At the time of Charlemagne, the word Austrasia underwent a change of meaning and became synonymous with Francia orientalis, and was applied to the Frankish dominions beyond the Rhine (Franconia). This Franconia was in 843 included in the kingdom of Louis the German, and was then increased by the addition of the territories of Mainz, Spires and Worms, on the right bank of the river.
See A. Huguenin, Histoire du royaume mérovingien d’Austrasie (Paris, 1857); Aug. Digot, Histoire du royaume d’Austrasie, 4 vols. (Nancy, 1863); L. Drapeyron, Essai sur l’origine, le développement et les résultats de la lutte entre la Neustrie et l’Austrasie (Paris, 1867); Auguste Longnon, Atlas historique, 1st and 2nd parts.
(C. Pf.)
AUSTRIA. (Ger. Österreich), a country of central Europe, bounded E. by Russia and Rumania, S. by Hungary, the Adriatic Sea and Italy, W. by Switzerland, Liechtenstein and the German empire (Bavaria), and N. by the German empire (Saxony and Prussia) and Russia. It has an area of 115,533 sq. m., or about twice the size of England and Wales together. Austria is one of the states which constitute the Austro-Hungarian (Habsburg) monarchy (see [Austria-Hungary]: History), and is also called Cisleithania, from the fact that it contains the portion of that monarchy which lies to the west of the river Leitha. Austria does not form a geographical unity, and the constituent parts of this empire belong to different geographical regions. Thus, Tirol, Styria and Carinthia belong, like Switzerland, to the system of the Alps, but these provinces together with those lying in the basin of the Danube form, nevertheless, a compact stretch of country. On the other hand Galicia, extending on the eastern side of the Carpathians, belongs to the great plain of Russia; Bohemia stretches far into the body of Germany; while Dalmatia, which is quite separated from the other provinces, belongs to the Balkan Peninsula.
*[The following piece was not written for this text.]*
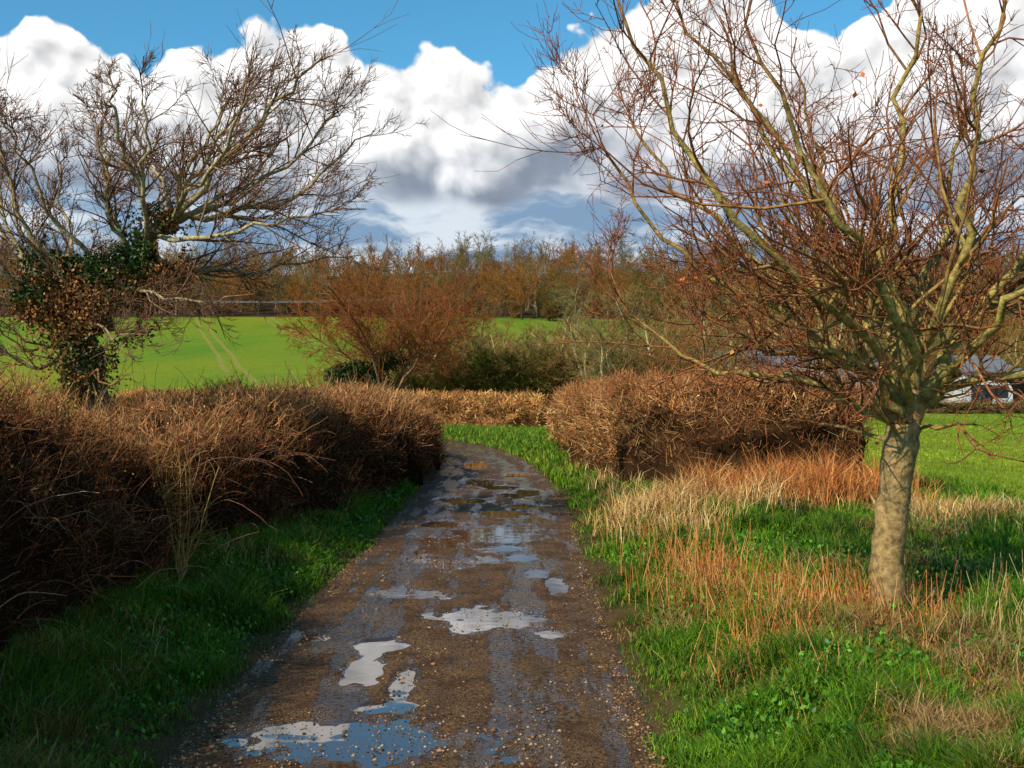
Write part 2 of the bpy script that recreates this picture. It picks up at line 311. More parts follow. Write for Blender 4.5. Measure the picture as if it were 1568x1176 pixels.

Coasts.—Austria has amongst all the great European countries the most continental character, in so far as its frontiers are mostly land-frontiers, only about one-tenth of them being coast-land. The Adriatic coast, which stretches for a distance of about 1000 m., is greatly indented. The Gulf of Trieste on the west, and the Gulf of Fiume or Quarnero on the east, include between them the peninsula of Istria, which has many sheltered bays. In the Gulf of Quarnero are the Quarnero islands, of which the most important are Cherso, Veglia and Lussin. The coast west of the mouth of the Isonzo is fringed by lagoons, and has the same character as the Venetian coast, while the Gulf of Trieste and the Istrian peninsula have a steep coast with many bays and safe harbours. The principal ports are Trieste, Capodistria, Pirano, Parenzo, Rovigno and Pola, the great naval harbour and arsenal of Austria. The coast of Dalmatia also possesses many safe bays, the principal being those of Zara, Cattaro and Ragusa, but in some places it is very steep and inaccessible. On the other hand a string of islands extends along this coast, which offer many safe and easily accessible places of anchorage to ships during the fierce winter gales which rage in the Adriatic. The principal are Pago, Pasman, Isola Lunga and Isola Incoronata, Brazza, Lesina, Curzola and Meleda.
The political divisions of Austria correspond, for the most part, so closely to natural physical divisions that the detailed account of the physical features, natural resources and the movement of the population has been given under those separate headings. In this general article the geography of Austria—physical, economical and political—has been treated in its broad aspects, and those points insisted upon which give an adequate idea of the country as a whole.